See here's the thing about suicide... It's an incredibly selfish thing to do. You're only thinking about yourself. About your pain. You're not thinking of the pain you'll cause someone else, however temporary it may be.

Things can't be all that bad. Right? Sure it seems like you're stuck in the same perpetual cycle, much like a hamster in the wheel. It never gets better, same shit always. The fact that it likely will never get better. Look back over your life; how many times have you felt joy? Compared to so, so much pain...
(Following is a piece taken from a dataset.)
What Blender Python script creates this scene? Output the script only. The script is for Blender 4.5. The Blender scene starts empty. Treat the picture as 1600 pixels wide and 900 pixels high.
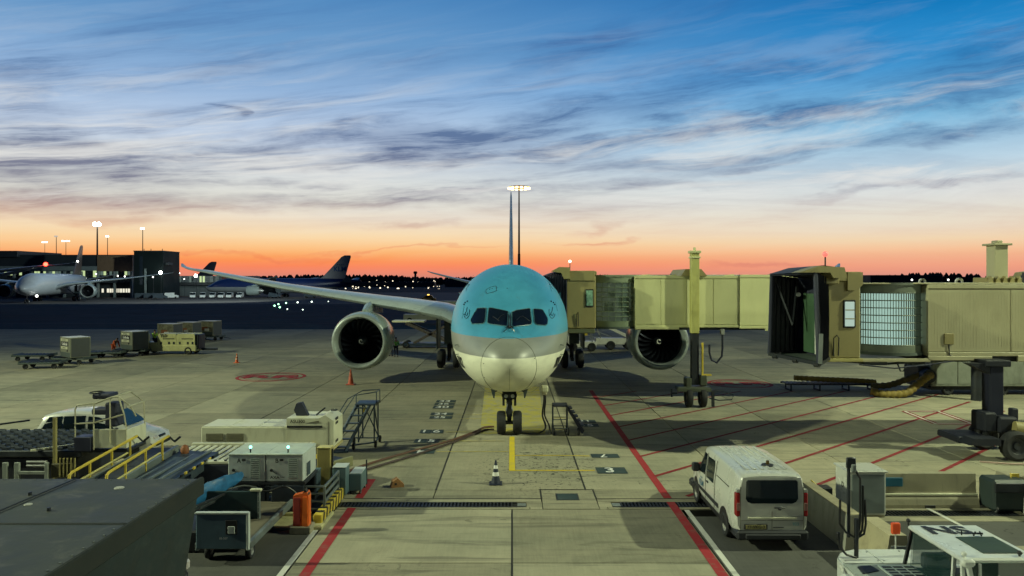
import bpy, math, random
from mathutils import Vector, Matrix
random.seed(7)
R = math.radians
PI = math.pi
SC = bpy.context.scene
COL = SC.collection

# ------------------------------------------------------------------ camera
CH = 6.9                       # eye height above the apron
FP = 1155.0                    # focal length in pixels of the 1600 px wide photograph
cam = bpy.data.cameras.new('camera')
cam.sensor_width = 36.0
cam.lens = 36.0 * FP / 1600.0
cam.shift_y = -12.0 / 1600.0
cam.clip_start = 0.1
cam.clip_end = 9000
camo = bpy.data.objects.new('camera', cam)
camo.location = (0, 0, CH)
camo.rotation_euler = (R(90), 0, 0)
COL.objects.link(camo)
SC.camera = camo
SC.view_settings.view_transform = 'Standard'
SC.view_settings.look = 'None'
SC.view_settings.exposure = 0
SC.view_settings.gamma = 1
SC.view_settings.use_curve_mapping = False

def G(px, py):
    d = FP * CH / (py - 438.0)
    return ((px - 800.0) * d / FP, d)
def P(px, py, d):
    return Vector(((px - 800.0) * d / FP, d, CH - (py - 438.0) * d / FP))

def lin(c):
    return tuple(((v / 255.0) / 12.92 if v <= 10.3 else ((v / 255.0 + .055) / 1.055) ** 2.4) for v in c)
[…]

But you'd never see your children again. Never have arms to hold them. Eventually they'd forget you anyway but still. It'll hurt them for a while. Especially knowing that you offed yourself. That would bother them in the adult years.

You wouldn't have to worry about bills though. So many freaking bills. They just won't go away. They multiply. Jesus if people would only stop hounding you for money.

Maybe... maybe this is why you've had this fear/fascination thing with water. To be able to float, or sink or whatever. At least then, you'll be alone, at last.

All the privacy in the world. Peace beyond passion.

Beyond caring.

Beyond pain.

Beyond worries, beyond stress...

I don't want to go...

I'm so, so tired. Things never get better. Only more hopeless. I just don't know what to do anymore.

All I ever wanted was to be a good person, a good mother. I feel like I'm failing in everything.

I just don't know what to do anymore.